Providing clean water

Growing up on his family’s farm in Lusaka, Zambia, Muyatwa Sitali understood the power of water in his own life. But it wasn’t until Sitali began his Rotary Peace Fellowship that he came to realize the profound and far-reaching need for clean water globally. “Too often, the cause of the conflict was the result of inequality,” Sitali notes. “Providing water and sanitation may not guarantee peace, but it reduces the chance of grievance that leads to armed conflicts.”  After his fellowship ended, Sitali was a consultant for the World Bank and now for UNICEF. He has teamed up with Rotarians to provide basic resources to communities recovering from violence.

Peacebuilding

Growing up in India, Sachin Rane dreamed of being a police officer like his father and grandfather. Rane became a Mumbai police officer in 1991. In 2013, Rane was selected for a short-term Rotary Peace Fellowship at Chulalongkorn University in Bangkok.

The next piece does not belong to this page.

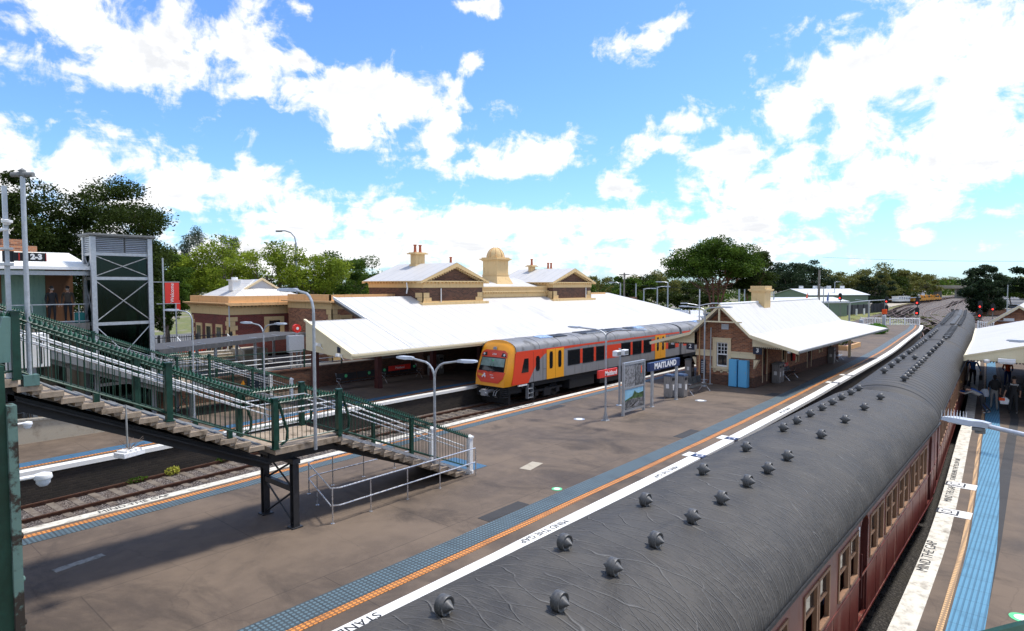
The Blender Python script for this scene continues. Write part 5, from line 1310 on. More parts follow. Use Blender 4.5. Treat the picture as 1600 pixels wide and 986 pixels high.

There, he studied international human rights law, security sector reform, theories of neutrality, racial discrimination, and the importance of neutral third-party intervention in conflicts. That year, Rane put what he learned into practice when he was selected to be a crime investigation officer at the UN Headquarters in Juba, South Sudan, a new nation still suffering from decades of civil war. “After the training I received in the Rotary peace course, I have become more people-oriented rather than a rigid law enforcer,” he says. “I try to study the causes that lead to an incident.”

Supporting education

Rabia Raja founded Sunshine Consulting Welfare Organization, a Pakistan-based nonprofit that brings educational resources to the country’s rural schools. “Education is something that cannot be taken away; it’s a part of you as long as you are alive — you don’t lose it. You only add to it.”